Em última análise, a principal ideologia do Vale do Silício é o capitalismo. Seus CEOs estão dispostos a vender, felizes, suas almas a quem pagar mais.
Monopólio das redes
Morozov defende que as grandes empresas de tecnologia subvertem a lógica de liberdade na internet e não só não contribuem como são danosas para o debate democrático. Para ele, o crescimento acelerado destas companhias, que já representam três das dez maiores empresas do planeta, só deixou este efeito danoso "mais transparente".
A tecnologia tem a promessa de expandir a liberdade, mas a forma como as big techs funcionam atualmente leva muitas vezes ao oposto: minam os processos democráticos e o envolvimento da população.
É o que ele chama "solucionismo tecnológico". "O discurso público é despolitizado [pelas empresas]. As discussões críticas sobre poder, desigualdade e governança são desviadas por promessas de soluções rápidas e algorítmicas."
Com a globalização quase total do meio digital, poucas e grandes empresas têm o "poder de quase monopólio sobre o discurso público", o que seria prejudicial ao debate democrático. "Esta concentração de poder significa que estas plataformas podem moldar os fluxos de informação e as agendas políticas [dos países] mais do que nunca, tornando as consequências da sua influência extremamente visíveis", avalia o pesquisador.
Este efeito é "ainda mais desestabilizador" para democracias mais novas ou pouco estabelecidas, como o Brasil ou Belarus, ex-país soviético em que Morozov nasceu.
Em países onde as instituições democráticas são frágeis, as intervenções 'solucionistas' das big techs podem agravar as divisões sociais e políticas, impondo ferramentas digitais de tamanho único a comunidades com contextos muito diferentes, enfraquecendo o poder do Estado e impedindo a procura por soluções alternativas e mais democráticas.

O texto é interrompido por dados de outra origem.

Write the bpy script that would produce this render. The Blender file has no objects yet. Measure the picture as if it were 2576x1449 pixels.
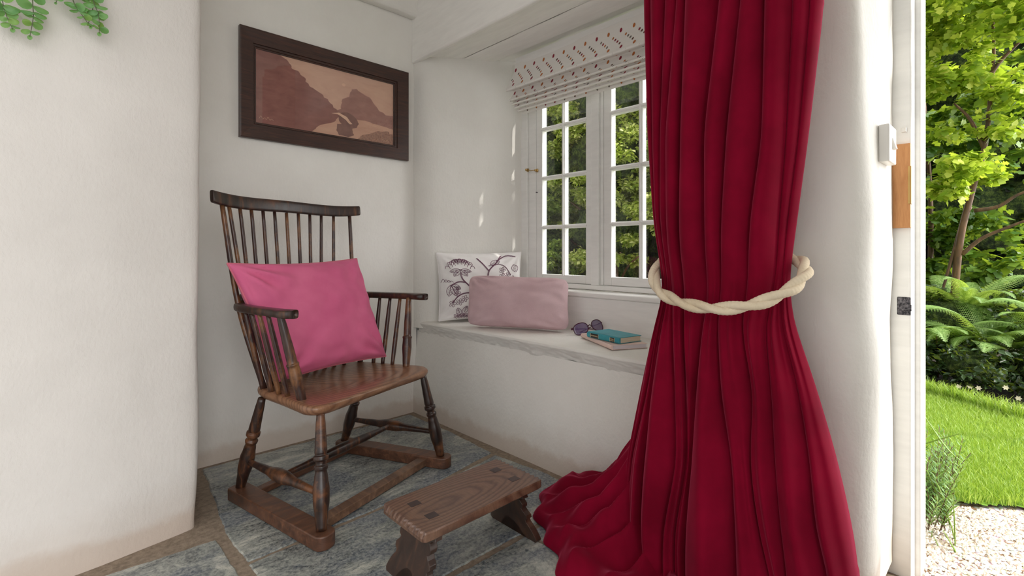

Quando o fluxo de informação é controlado por um pequeno número de plataformas globais, as autoridades nacionais perdem tanto o poder de supervisão como o de negociação. Este desequilíbrio compromete a soberania local, uma vez que os políticos e instituições lutam para acompanhar a rápida expansão destas gigantes empresariais.

"Gesto de Musk abre precedente preocupante"
Ao tomar posse na segunda, Musk fez um gesto semelhante à saudação nazista: ele bateu no peito com a mão direita e estendeu o braço em direção à plateia, repetindo o gesto para as pessoas atrás dele. Embora o próprio tenha negado, para Morozov não há dúvida de que tenha sido uma referência nazista e diz que "abre um precedente preocupante".
A normalização de símbolos extremistas sob o pretexto de provocação ou 'liberdade de expressão' corrói as normas democráticas e fomenta uma cultura em que ideologias nocivas ganham legitimidade.
O imenso poder econômico e tecnológico de Musk e a sua aparente impunidade são emblemáticos no sentido de como os interesses privados podem ofuscar o interesse público. A ausência de mecanismos significativos de controle e equilíbrio para figuras com este nível de influência é profundamente perigosa para qualquer democracia.